I’m 47 and it’s really starting to accelerate. Enjoy your youth. Time is short. Do what you enjoy now.
It’s not the physical age, it’s how far from home you are.
As in being farther from home decelerates aging, or accelerates it?
My younger coworkers keep saying on Mondays, “i wish it was friday already!”
I told them they’ll wish for that time back someday…
and then they called me grandpa and i gave them a werthers original, and everyone stood up and clapped
Some kid was being a smartass to me so I told him I hoped he aged horribly. He is 23 now and balding.
Is he…your son?
so when does the curse kick in, you hairy asshole? :P
For the young the days go fast and the years go slow; for the old the days go slow and the years go fast.
—Anna Quindlen, Lots of Candles, Plenty of Cake (2012)
There was an Adam Sandler movie about this. “Click”? Saw it once. Couldn’t again. Not because I don’t like most of his movies. This one just ended up being too sad.
It’s actually the only one of his movies that I somewhat regularly come back to think about. Not to slag his more serious or funnier movies, but something with the remote fast-forward analogy, and how often I wish I could skip or speed over a real-life situation- it really hit close to home, especially the illustrated consequences of that.
I hated that he turned down the remote at the end. I get that it’s the message of the film, don’t fast-forward your life etc, but it had so many other cool features!
Take the remote, disable the FF button, enjoy being a time lord!
When I was in the 8th grade, I distinctly remember one day getting off the bus and making my way to homeroom, and a thought occurred to me: “I still have four more years of school before I graduate. I’ll never make it!”
I’m typing this approximately 35 years later. I never did make it through high school; I dropped out three times (the third time the school asked that I not come back). Ironically, I graduated with my masters last year.
~Talk about a wild ride.~
Huge congratulations.
Time is slower when you are young. Summers lasted forever. Now I blink my eyes and my toddlers are almost in high school.

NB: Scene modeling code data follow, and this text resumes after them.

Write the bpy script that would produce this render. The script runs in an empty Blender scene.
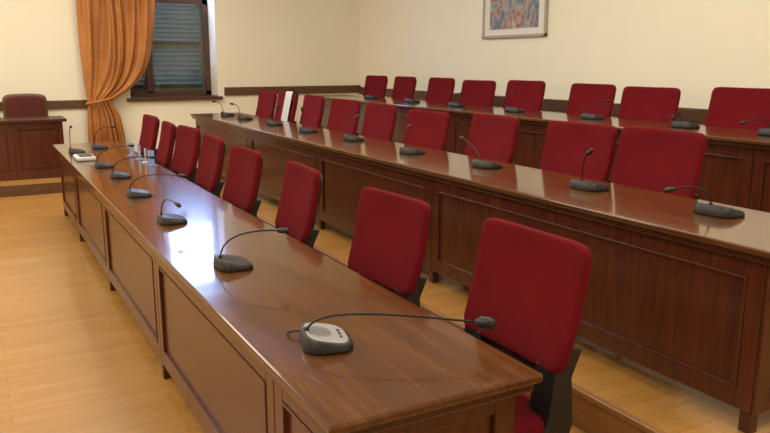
import bpy, bmesh, math, random
from mathutils import Vector, Matrix
random.seed(4)
S=bpy.context.scene
COL=S.collection
try:
    S.view_settings.view_transform='Standard'
    S.view_settings.look='None'
except Exception: pass

# ---------------- materials ----------------
def nodes(name):
    m=bpy.data.materials.new(name); m.use_nodes=True
    nt=m.node_tree; b=nt.nodes['Principled BSDF']
    return m,nt,b
def plain(name,col,rough=.5,metal=0,noise=.0,bump=0,bscale=200,coat=0,spec=.5):
    m,nt,b=nodes(name)
    b.inputs['Roughness'].default_value=rough; b.inputs['Metallic'].default_value=metal
    b.inputs['Coat Weight'].default_value=coat
    b.inputs['Specular IOR Level'].default_value=spec
    b.inputs['Base Color'].default_value=(*col,1)
    tc=nt.nodes.new('ShaderNodeTexCoord')
    if noise>0:
        n=nt.nodes.new('ShaderNodeTexNoise'); n.inputs['Scale'].default_value=3; n.inputs['Detail'].default_value=5
        r=nt.nodes.new('ShaderNodeValToRGB')
        r.color_ramp.elements[0].position=.3; r.color_ramp.elements[1].position=.7
        r.color_ramp.elements[0].color=(*[c*(1-noise) for c in col],1)
        r.color_ramp.elements[1].color=(*[min(1,c*(1+noise)) for c in col],1)
        nt.links.new(tc.outputs['Object'],n.inputs['Vector']); nt.links.new(n.outputs['Fac'],r.inputs['Fac'])
        nt.links.new(r.outputs['Color'],b.inputs['Base Color'])
    if bump>0:
        n2=nt.nodes.new('ShaderNodeTexNoise'); n2.inputs['Scale'].default_value=bscale
        bp=nt.nodes.new('ShaderNodeBump'); bp.inputs['Strength'].default_value=bump; bp.inputs['Distance'].default_value=.002
        nt.links.new(tc.outputs['Object'],n2.inputs['Vector']); nt.links.new(n2.outputs['Fac'],bp.inputs['Height'])
        nt.links.new(bp.outputs['Normal'],b.inputs['Normal'])
    return m
def wood(name,c1,c2,scale=(12,1.2,12),rough=.2,coat=.5,crough=.1,spec=.5):
    m,nt,b=nodes(name)
    tc=nt.nodes.new('ShaderNodeTexCoord'); mp=nt.nodes.new('ShaderNodeMapping')
    mp.inputs['Scale'].default_value=scale
    n=nt.nodes.new('ShaderNodeTexNoise'); n.inputs['Scale'].default_value=1.6; n.inputs['Detail'].default_value=9; n.inputs['Roughness'].default_value=.62; n.inputs['Distortion'].default_value=.5
    r=nt.nodes.new('ShaderNodeValToRGB')
    r.color_ramp.elements[0].position=.3; r.color_ramp.elements[0].color=(*c1,1)
    r.color_ramp.elements[1].position=.72; r.color_ramp.elements[1].color=(*c2,1)
    nt.links.new(tc.outputs['Object'],mp.inputs['Vector']); nt.links.new(mp.outputs['Vector'],n.inputs['Vector'])
    nt.links.new(n.outputs['Fac'],r.inputs['Fac']); nt.links.new(r.outputs['Color'],b.inputs['Base Color'])
    b.inputs['Roughness'].default_value=rough; b.inputs['Coat Weight'].default_value=coat; b.inputs['Coat Roughness'].default_value=crough
    b.inputs['Specular IOR Level'].default_value=spec
    return m
def planks(name,c1,c2,cm,rot=0):
    m,nt,b=nodes(name)
    tc=nt.nodes.new('ShaderNodeTexCoord'); mp=nt.nodes.new('ShaderNodeMapping'); mp.inputs['Rotation'].default_value=(0,0,rot)
    br=nt.nodes.new('ShaderNodeTexBrick')
    br.inputs['Scale'].default_value=1; br.inputs['Brick Width'].default_value=1.1; br.inputs['Row Height'].default_value=.085
    br.inputs['Mortar Size'].default_value=.0013; br.inputs['Mortar Smooth'].default_value=.1
    br.inputs['Color1'].default_value=(*c1,1); br.inputs['Color2'].default_value=(*c2,1); br.inputs['Mortar'].default_value=(*cm,1)
    br.offset=.37
    mp2=nt.nodes.new('ShaderNodeMapping'); mp2.inputs['Scale'].default_value=(1.5,18,1) 
    n=nt.nodes.new('ShaderNodeTexNoise'); n.inputs['Scale'].default_value=2; n.inputs['Detail'].default_value=8
    mx=nt.nodes.new('ShaderNodeMixRGB'); mx.blend_type='MULTIPLY'; mx.inputs['Fac'].default_value=.45
    r=nt.nodes.new('ShaderNodeValToRGB'); r.color_ramp.elements[0].position=.3; r.color_ramp.elements[1].position=.7
    r.color_ramp.elements[0].color=(.58,.53,.42,1); r.color_ramp.elements[1].color=(1,1,1,1)
    L=nt.links.new
    L(tc.outputs['Object'],mp.inputs['Vector']); L(mp.outputs['Vector'],br.inputs['Vector']); L(mp.outputs['Vector'],mp2.inputs['Vector'])
    L(mp2.outputs['Vector'],n.inputs['Vector']); L(n.outputs['Fac'],r.inputs['Fac'])
    L(br.outputs['Color'],mx.inputs['Color1']); L(r.outputs['Color'],mx.inputs['Color2']); L(mx.outputs['Color'],b.inputs['Base Color'])
    b.inputs['Roughness'].default_value=.33; b.inputs['Coat Weight'].default_value=.2
    return m

M_top=wood('varnished_table_wood',(.060,.019,.005),(.155,.058,.016),(18,1.2,18),.18,.45,.05,.3)
M_front=wood('mahogany_wood',(.056,.0115,.0052),(.108,.026,.0110),(18,18,1.2),.27,.3)
M_trimw=wood('dark_mahogany_wood',(.044,.010,.005),(.070,.019,.008),(12,3,3),.25,.3)
M_rail=wood('brown_rail_wood',(.08,.034,.014),(.15,.070,.031),(4,4,14),.4,.2)
M_step=wood('oak_step_wood',(.22,.10,.033),(.36,.18,.06),(10,1.5,10),.4,.2)
M_floor=planks('oak_floor_planks',(.44,.215,.050),(.51,.265,.068),(.24,.115,.03))
M_red=plain('red_fabric',(.140,.0046,.0085),.9,noise=.18,bump=.5,bscale=420,spec=.15)
M_dullred=plain('dull_red_fabric',(.10,.022,.015),.8,noise=.14,bump=.5,bscale=420,spec=.3)
M_black=plain('black_plastic',(.012,.012,.013),.42)
M_blackm=plain('black_metal',(.02,.02,.022),.35,.6)
M_dark=plain('charcoal_plastic',(.03,.031,.035),.3)
M_wall=plain('cream_plaster',(.90,.86,.70),.9,noise=.01,bump=.15,bscale=60)
M_ceil=plain('ceiling_paint',(.80,.77,.68),.9,noise=.01)
M_curt=plain('orange_curtain_fabric',(.46,.185,.050),.75,noise=.18,bump=.3,bscale=300)
M_white=plain('white_paper',(.62,.64,.66),.6)
M_blue=plain('blue_acrylic',(.26,.37,.66),.2)
M_green=plain('shutter_grey_green_paint',(.075,.095,.060),.5,noise=.15)
M_reveal=wood('window_wood',(.05,.020,.011),(.10,.043,.022),(10,10,2),.4,.2)
M_gold=plain('pale_gold_frame',(.42,.38,.28),.4,.3)
M_mat=plain('picture_mat_board',(.78,.77,.70),.8)
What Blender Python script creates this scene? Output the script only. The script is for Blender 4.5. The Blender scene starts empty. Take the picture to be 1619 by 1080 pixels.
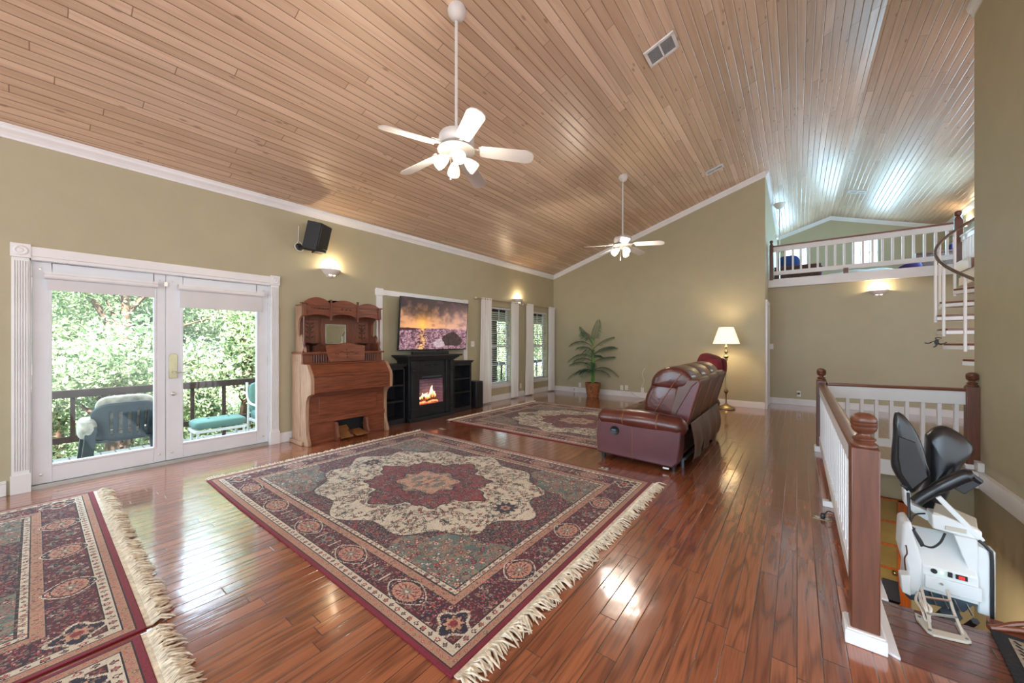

Physiologically it’s because the brain is learning more stuff when you’re young. The new experiences stretch the passage of time. The inverse is true when you get older because the brain doesn’t have to assimilate as much. You can kind of get some of that feeling back by learning new stuff, like picking up an instrument, or learning a new language etc.
Probably why I feel like I experience the biggest “time dilation” during childhood after moving to the United States. New Language, new environment. So many different cultures, also around this time, my brain is more developed to be able to remember more. Free libraries, and most importantly, free access to the open internet, stuff that my previous country didn’t have, didn’t even have internet before. Like the world just felt bigger after that plane ride.
I remember reading some kids book about science and plants and space, now I could just “look it up” on the internet. Anything you wanted to see. Sooo many planets and space facts that couldn’t be found in one tiny book lol.
So many memories…
Now I feel like I just seen all of the interesting movies and TV. Nothing is new… except deteriorating politics 🤷♂️
I think this is super true. We moved across the pond and are learning a new language, new culture, everything. Time feels SO slow. This year has been a decade.
It’s been hard, but also that part has been cool and a good reminder that it doesn’t always have to be that way
I am definitely in the same time vortex as you experience
Give up an inch and they take a mile.Give up a day and they take a lifetime.